Chutaro has since returned home to Majuro. But a U.S. Army official, who left for Mili for a previously scheduled patrol in December, has promised him that he will continue the search for the SD cards while he’s there, Chutaro said.
“It’s remarkable the boat washed up at all,” said Simi, the filmmaker. “But now that it has, it’s agonizing to learn that the footage is still missing but hopefully still salvageable.”
Simi guessed there were five or six GoPros onboard, along with a night-vision camcorder, a waterproof hard drive, up to ten batteries, around 20 microSD cards, and other accessories like cords and adaptors.
When Chutaro first told Johnson of the Row of Life’s discovery in early November, the editor reached out to U.S. ambassador to the Marshall Islands Roxanne Cabral, as well as Marshall Islands Police Department deputy commissioner Eric Jorbon. Neither Cabral nor Jorbon had up to that point heard of the rowboat’s discovery, but they said they would look into it. Since then, Cabral’s office, Jorbon, and Chutaro have all been in contact with Deb Madsen, keeping her updated with any news from Mili.
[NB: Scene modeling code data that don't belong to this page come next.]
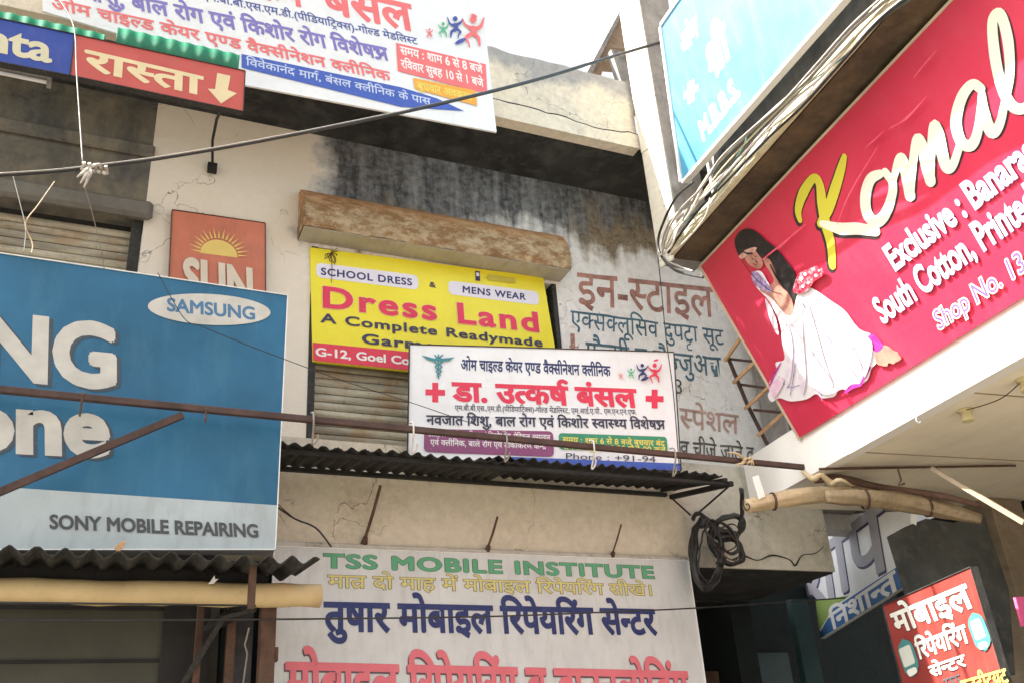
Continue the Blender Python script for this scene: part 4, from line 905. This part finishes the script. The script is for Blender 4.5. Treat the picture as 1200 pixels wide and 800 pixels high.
# left lower awning
a2 = empty('awning', PY(180, 660, 6.2), 'grey corrugated awning under the big blue phone sign, lower left', 'awning')
z2o, z2i = EYE.z + .250*5.92, EYE.z + .232*6.62
outv = Vector((0, 5.92-6.62, z2o-z2i)); xr = PY(374, 652, 5.92).x
m = MB(); corrugated(m, (-2.2, 6.62, z2i), (1, 0, 0), outv, xr+2.2, outv.length, .142, .024, .008, .01); m.wobble(.012, 2.3).wobble(.005, 9); apart(m, 'roof_sheet', M_['grey_sheet'], a2, smooth=True)
m = MB(); m.box((-2.2, 6.40, z2i-.16), (xr-.22, 6.43, z2i-.03)); apart(m, 'batten', M_['black_sheet'], a2)
m = MB(); q = PY(297, 655, 6.05); m.box((q.x-.02, 6.04, q.z-.30), (q.x+.022, 6.08, q.z-.02)); apart(m, 'hanger', M_['rust'], a2)
# beige roll below it
pr1 = PY(375, 697, 6.3); zr = EYE.z + .2125*6.3; m = MB(); n = 30
m.tube([(-2.2+(pr1.x+2.2)*i/n, 6.3+.006*math.sin(i*1.3), zr+.004*math.sin(i*.9)) for i in range(n+1)], [.074+.003*math.sin(i*2.1) for i in range(n+1)], 18)
m.wobble(.008, 7); tag(m.build('rolled_blind', M_['tarp2'], smooth=True), 'long beige rolled blind lying under the lower left awning', 'blind')
# rusty post and the dark clutter beside it
post = PY(315, 705, 6.35); m = MB(); m.box((post.x-.045, 6.33, 0), (post.x+.05, 6.43, post.z)); m.box((post.x-.06, 6.31, post.z-.0), (post.x+.055, 6.45, post.z+.02))
for i in range(7): m.box((post.x+.05, 6.34, 1.4+i*.19), (post.x+.058+random.random()*.02, 6.40, 1.4+i*.19+random.uniform(.03, .09)))
tag(m.build('rusty_post', M_['rust'], bevel=.004), 'rusty brown steel post at the left edge of the tall white institute sign', 'post')
arm = MB(); arm.tube([PY(328, 704, 6.3), PY(300, 705, 6.4), PY(262, 725, 6.6), PY(240, 738, 6.7)], [.02, .04, .045, .03], 6)
tag(arm.build('awning_strut', M_['dark']), 'thick black strut reaching from the rusty post back under the lower left awning', 'strut')
m = MB(); m.tube([PY(285, 800, 6.6), PY(290, 765, 6.5), PY(287, 755, 6.5), PY(292, 735, 6.45)], .006, 5); tag(m.build('cord', M_['cable_grey']), 'pale cord hanging in the dark gap beside the rusty post', 'cord')
for (px0, px1, py0, mt, lab) in ((228, 240, 706, 'cable_grey', 'grey board leaning in the dark doorway, left of two'), (247, 258, 706, 'cable_grey', 'grey board leaning in the dark doorway, right of two')):
    a, b = PY(px0, py0, 7.2), PY(px1, py0, 7.2); m = MB(); m.prism([(a.x, 7.2, a.z), (b.x, 7.2, a.z), (b.x+.05, 7.2, .4), (a.x+.02, 7.2, .4)], (0, .03, 0)); tag(m.build('leaning_board', paint('dim_grey_board', (.10, .10, .085), .8, .3, .5)), lab, 'board', 'boards in the dark doorway')
m = MB(); a = PY(276, 720, 6.9); m.box((a.x-.05, 6.88, .3), (a.x+.12, 6.96, a.z+.05)); tag(m.build('standing_board', M_['cable']), 'near black board standing behind the rusty post', 'board')
# ---- long steel bar with hook bolts, plus its brace
yb = 6.07
a, b = PY(-80, 447.5, yb), PY(982, 546, yb); b.z = PY(870, 540, yb).z - .01; a.z = PY(0, 455.5, yb).z
bar = empty('steel_bar', a, 'long rusty brown steel bar crossing in front of the blue sign and the clinic sign', 'bar')
d = b-a; bar_n = 60; m = MB()
m.obox((a.x, yb-.02, a.z-.022), d, (0, .04, 0), (0, 0, .044)); apart(m, 'bar', M_['steel'], bar, bevel=.004)
br = MB(); p, q = PY(213, 489, yb-.0), PY(-60, 604, yb-.0); br.tube([p+Vector((0, -.045, 0)), q+Vector((0, -.045, 0))], .03, 4); apart(br, 'brace', M_['steel'], bar)
for i, (px, py) in enumerate(((241, 486), (96, 468))):
    c = PY(px, py, yb-.03); m = MB(); m.tube([c+Vector((0, 0, .05)), c+Vector((0, -.012, .03)), c+Vector((0, -.012, -.03)), c+Vector((0, 0, -.05-.06*i))], .007, 5); apart(m, 'bolt', M_['rust'], bar)
for i, (px, py) in enumerate(((366, 497), (483, 508), (592, 515), (694, 524), (789, 533), (966, 546))):
    t = (PY(px, py, yb).x-a.x)/(b.x-a.x); c = a + d*t + Vector((0, -.024, .04)); e = c + Vector((.02, .10, -.19))
    m = MB(); m.tube([c+Vector((-.006, .05, .02)), c, c+Vector((.004, 0, -.07)), c+Vector((.012, .05, -.13)), e, e+Vector((.03, .0, .03)), e+Vector((.035, -.02, .07))], .007, 5, sub=4); apart(m, 'hook', M_['cable_white'] if i % 2 else M_['cable_grey'], bar, smooth=True)
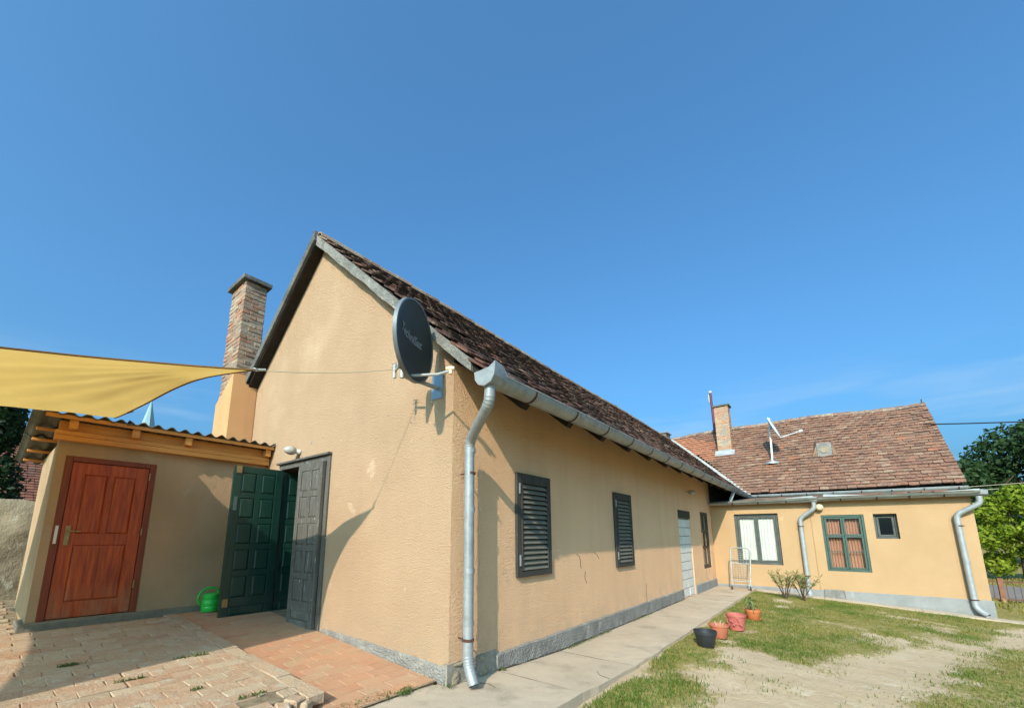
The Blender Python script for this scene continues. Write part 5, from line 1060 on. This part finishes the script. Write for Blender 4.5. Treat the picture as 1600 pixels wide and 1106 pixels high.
# ------------------------------------------------------------------ far surroundings
rx = [5.0, 5.5, 6, 6.5, 7, 7.5, 8, 8.5, 60]; M().add([(x, y, gz(x, y) + .02) for x in rx for y in (15.4, 22.0)], [(2 * i, 2 * i + 2, 2 * i + 3, 2 * i + 1) for i in range(8)]).build('road', 'asphalt', kind='structure')
fence = thing('garden_fence', (7.5, 15.1, -.52), 'low rusty metal bar fence at the end of the wing by the road', 'fence')
for x in (6.05, 8.2, 10.35): M().box(x - .05, x + .05, 15.05, 15.15, -.56, .17).build('post', 'fence_post', fence, bevel=.005)
for z in (-.40, .06): M().box(5.5, 10.4, 15.085, 15.115, z, z + .035).build('rail', 'fence_rust', fence)
for x in np.arange(5.55, 10.4, .12): M().tube([(x, 15.1, -.45), (x, 15.1, .13)], .008, 5).build('bar', 'fence_rust', fence)
sw = thing('rubble_wall', (-6.6, -3, .2), 'old plastered rubble wall at the left edge beyond the shed', 'wall')
m_ = M(); ny, nz_ = 50, 24; vs = []
for i in range(ny + 1):
    y = -8 + 6.2 * i / ny
    for j in range(nz_ + 1):
        z = 0 + (1.77 + .05 * fbm(y * 2, 3)) * j / nz_; vs.append((-6.5 + .05 * fbm(y * 1.6, z * 2) * (.4 + z) + .018 * fbm(y * 6, z * 7) * z, y, z))
k = nz_ + 1; m_.add(vs, [(i * k + j, i * k + j + 1, (i + 1) * k + j + 1, (i + 1) * k + j) for i in range(ny) for j in range(nz_)]); m_.add([vs[i * k + nz_] for i in range(ny + 1)] + [(-6.8, vs[i * k][1], vs[i * k + nz_][2] - .02) for i in range(ny + 1)], [(i, i + 1, ny + 2 + i, ny + 1 + i) for i in range(ny)])
m_.box(-6.85, -6.79, -8, -1.8, 0, 1.74); m_.build('wall_face', 'stone', sw, smooth=True)
nb = thing('neighbour_house', (-24, 0, -.2), 'neighbouring house with red tiled roof seen low behind the shed at left', 'house')
M().box(-33, -22.2, -9, 5.6, -.3, 2.5).build('wall', 'church', nb)
nr = M().prism([(-21.6, -9.2, 2.52), (-27.4, -9.2, 6.3), (-33.2, -9.2, 2.52), (-33.2, -9.2, 2.4), (-27.4, -9.2, 6.15), (-21.6, -9.2, 2.4)], (0, 15.0, 0)).build('roof', 'dark_wood', nb)
nt_ = M(); sl = V((-5.8, 0, 3.78)).normalized(); nn = V((3.78, 0, 5.8)).normalized()
for r_ in range(30):
    for q in range(46):
        p = V((-21.55, -7.0 + q * .23 + random.uniform(-.012, .012), 2.53)) + sl * r_ * .225; nt_.prism([p + nn * .05, p + Y * .215 + nn * .05, p + Y * .215 + sl * .26 + nn * .01, p + sl * .26 + nn * .01], nn * .025)
nt_.build('roof_tiles', 'nbr_tile', nr, kind='stuff')
chh = thing('church_tower', (-40, 5.05, -.3), 'distant church spire of weathered pale copper above the shed roof', 'church')
M().box(-41.2, -38.8, 3.85, 6.25, -.3, 8.6).build('tower', 'church', chh)
M().lathe((-40, 5.05, 8.6), [(1.15, 0), (.62, .7), (.0, 3.75)], 8).build('spire', 'spire', chh); M().lathe((-40, 5.05, 12.25), [(0, -.1), (.09, 0), (0, .1)], 8).build('finial', 'spire', chh)
def cable(pts, label, r=.018, m='cable'):
    m_ = M(); a, b_ = V(pts[0]), V(pts[1]); m_.tube([a.lerp(b_, k / 16) - V((0, 0, pts[2] * 4 * (k / 16) * (1 - k / 16))) for k in range(17)], r, 5); o = m_.build('overhead_cable', m); props(o, label, 'cable')
cable(((5.35, 16.25, 4.85), (22, 26, 5.9), .35), 'black service cable leaving the right verge of the wing roof', .02)
cable(((5.5, 30, 3.75), (40, 36, 6.2), .2), 'upper pale wire crossing the dark trees at right', .013, 'rope')
cable(((5.5, 30, 3.55), (40, 36, 5.9), .2), 'lower pale wire crossing the dark trees at right', .013, 'rope')
cable(((-5.7, 2, 3.0), (-45, 10, 6.4), .5), 'thin wire running from the house past the church spire', .014)

SC.render.engine = 'CYCLES'
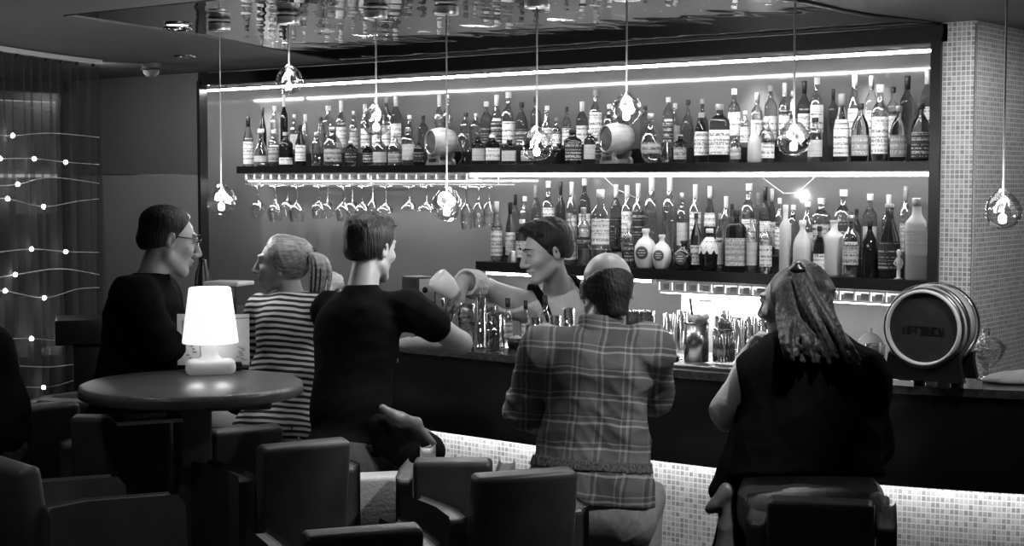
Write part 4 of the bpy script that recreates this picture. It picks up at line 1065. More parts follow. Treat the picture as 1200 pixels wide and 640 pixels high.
pl = bpy.data.lights.new('table_lamp_glow', 'POINT'); pl.energy = 1.0; pl.shadow_soft_size = .09
po = bpy.data.objects.new('table_lamp_glow', pl); po.location = (lc[0], lc[1], BZ + .13); col.objects.link(po)
# menu cards in their holder behind the lamp
mc = atZ(251, 434.5, 1.10); t = thing('menu_holder', 'pale folded menu standing in a dark holder behind the lamp', 'menu', mc)
MB().box(mc + V(0, 0, .016), (.20, .05, .032), M=F, bev=.006).build('holder', m_black, t)
sm = float((mc - _o) @ _f) / 1800
z0, z1 = CAM_H - (427 - 210) * sm, CAM_H - (367 - 210) * sm
for sx, wq, zz in ((-1, .132, 0), (1, .128, .004)):
    cen = mc + F @ V(sx * .066, 0, 0); cen[2] = (z0 + z1) / 2 - zz
    fr_ = F @ rotz(sx * .22)
    pg = MB().box(cen, (wq, .004, z1 - z0), M=fr_).build('menu_page', M('menu paper', .62, .6, var=.05), t)
    mb = MB(); q = random.Random(sx + 5)
    hz = (z1 - z0)
    if sx < 0:
        mb.box(cen + fr_ @ V(-.045, -.0028, .015), (.005, .001, hz * .6), M=fr_); mb.box(cen + fr_ @ V(.018, -.0028, -.02), (.004, .001, hz * .5), M=fr_)
        for k in range(7): mb.box(cen + fr_ @ V(-.03 + q.random() * .03, -.0028, -hz * .42 + k * .011), (.008 + q.random() * .01, .001, .006), M=fr_)
    else:
        for k in range(9): mb.box(cen + fr_ @ V(.02 + q.random() * .03, -.0028, -hz * .4 + k * .006), (.006 + q.random() * .01, .001, .003), M=fr_)
        mb.box(cen + fr_ @ V(0, -.0028, hz * .42), (wq * .96, .001, .004), M=fr_)
    x_ = mb.build('print', m_stand, pg); x_['kind'] = 'stuff'
# dark lectern-like stand near the curtain
c = P(100, 372, 7.45); c[2] = 0
ry = nz(c); F = frame(np.cross(ry, UP), ry, UP); zt = P(100, 372, 7.45)[2]
t = thing('service_stand', 'black T-shaped service stand behind the man in the sweater', 'stand', c)
MB().box(c + V(0, 0, zt - .06), (.28, .3, .12), M=F, bev=.006).build('top', m_black, t)
MB().box(c + F @ V(.03, 0, (zt - .12) / 2), (.18, .24, zt - .12), M=F, bev=.006).build('body', m_black, t)
# ------------------------------------------------------------------ curtain with fairy lights
CU = [V(-6.28, 3.6), V(-6.40, 3.9), V(-6.52, 4.2), V(-6.63, 4.42), V(-6.72, 4.62), V(-6.80, 4.83), V(-6.86, 5.02)]
cc = smooth_curve([tuple(p) for p in CU], 20)
rl = thing('curtain_rail', 'white curved curtain rail on the ceiling', 'curtain rail', (-6.6, 4.4, 2.42))
MB().ribbon(cc, -.012, .012, 2.408, 2.432).build('track', m_white, rl)
for k in range(4, len(cc), 12):
    MB().box((cc[k][0], cc[k][1], 2.400), (.012, .012, .016)).build('glider', m_black, rl)
def sheer():
    m = bpy.data.materials.new('sheer dark curtain'); m.use_nodes = True
    nt = m.node_tree; nt.nodes.clear()
    out = nt.nodes.new('ShaderNodeOutputMaterial'); tr = nt.nodes.new('ShaderNodeBsdfTransparent'); tr.inputs[0].default_value = g4(.85)
    df = nt.nodes.new('ShaderNodeBsdfDiffuse'); df.inputs[0].default_value = g4(.12)
    no = nt.nodes.new('ShaderNodeTexNoise'); no.inputs['Scale'].default_value = 3
    mr = nt.nodes.new('ShaderNodeMapRange'); mr.inputs['To Min'].default_value = .22; mr.inputs['To Max'].default_value = .42
    nt.links.new(no.outputs[0], mr.inputs['Value'])
    mx = nt.nodes.new('ShaderNodeMixShader'); nt.links.new(mr.outputs[0], mx.inputs[0])
    nt.links.new(tr.outputs[0], mx.inputs[1]); nt.links.new(df.outputs[0], mx.inputs[2]); nt.links.new(mx.outputs[0], out.inputs[0])
    return m
m_sheer = sheer()
n = len(cc); vs = []; fs = []
for i in range(n * 2 - 1):
    p = cc[i // 2] if i % 2 == 0 else (cc[i // 2] + cc[i // 2 + 1]) / 2
    nn = V(.94, .34)
    for z, am in ((.02, .05), (1.2, .035), (2.40, .012)):
        q = p + nn * (am * math.sin(i * .42) + am * .5 * math.sin(i * .17 + 1))
        vs.append(V(q[0], q[1], z))
for i in range(n * 2 - 2):
    for j in range(2): fs.append((i * 3 + j, i * 3 + 3 + j, i * 3 + 4 + j, i * 3 + 1 + j))
cu = MB().add(vs, fs, True).build('curtain', m_sheer, None, (-6.6, 4.4, 2.40)); tag(cu, 'sheer dark curtain hanging before the window at the left', 'curtain')
# fairy light strings: wires across the curtain, bulbs on them
def on_cur(px, py, off=.07):
    # meeting point with the vertical plane of the curtain, a little in front of it
    a, b_ = V(-6.40, 3.9), V(-6.86, 5.02); d2 = nz(b_ - a); nn = V(d2[1], -d2[0])
    if nn @ V(1, 0) < 0: nn = -nn
    r_ = ray(px, py); den = nn @ r_[:2]; tt = (nn @ (a + nn * off)) / den
    return _o + r_ * tt
STR = [([(-6, 158), (15, 159), (60, 156), (116, 161)], [0, 1]), ([(-6, 187), (0, 186), (40, 186), (77, 190), (116, 193)], [1, 2, 3]), ([(-6, 218), (21, 216), (60, 208), (116, 215)], [1]),
       ([(-6, 234), (9, 233), (51, 242), (90, 236), (116, 233)], [1, 2]), ([(-6, 296), (37, 292), (77, 295), (116, 296)], [1, 2]), ([(-6, 326), (18, 322), (70, 315), (116, 322)], [1]),
       ([(-6, 342), (6, 341), (52, 349), (90, 339), (116, 337)], [1, 2]), ([(-6, 397), (37, 397), (74, 399), (112, 394)], [1, 2]), ([(-6, 432), (17, 429), (60, 430), (100, 425)], [1]), ([(-6, 452), (51, 454), (80, 448), (100, 440)], [1])]
for k, (pp, bl) in enumerate(STR):
    pts = [on_cur(*q) for q in pp]
    p2 = smooth_curve([tuple(p) for p in pts], 6)
    t = thing('fairy_light_string', f'{ORD[k + 1]} fairy light string from the top, strung across the curtain', 'fairy lights', pts[0], 'fairy light strings on the curtain')
    MB().tube(p2, .0022, 5).build('wire', m_wire, t)
    for j in bl:
        MB().lathe(pts[j], [(0, -.011), (.008, -.006), (.010, 0), (.008, .006), (0, .011)], 10).build('bulb', m_fairy, t)
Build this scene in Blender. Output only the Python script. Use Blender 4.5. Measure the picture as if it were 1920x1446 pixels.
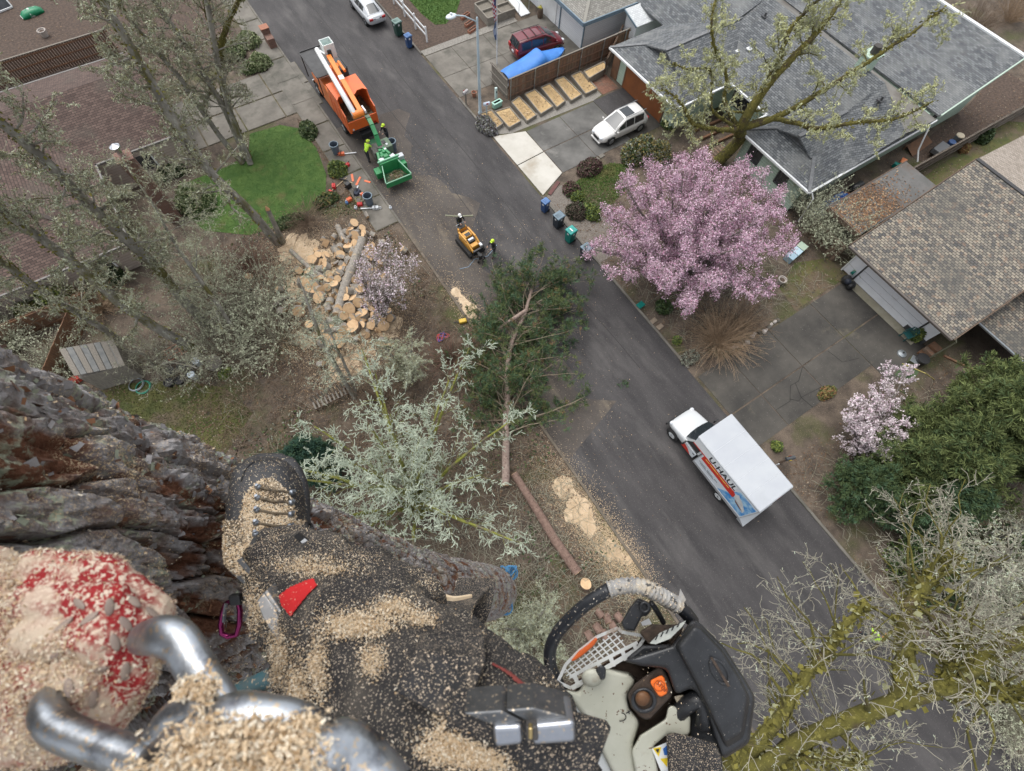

At present the SD cards remain missing.
According to Johnson, abandoned vessels and castaways regularly wash up on the shores of the Marshall Islands, due to the prevailing westerly current in that region of the Pacific. “If you look at the Marshalls, we’re two vertical, essentially north-south chains of islands,” he said. “So anything that’s blowing in from Hawaii or the U.S., chances are you’re going to run into one of these islands.”
Deb Madsen declined to comment for this article, but Simi told me that both she and Madsen agree that the film should be completed if, by some miracle, the dozens of hours of footage that Angela captured at sea can be salvaged.
“Angela’s story deserves to be told and her legacy celebrated,” Simi said. “It would mean everything to finish what we started.”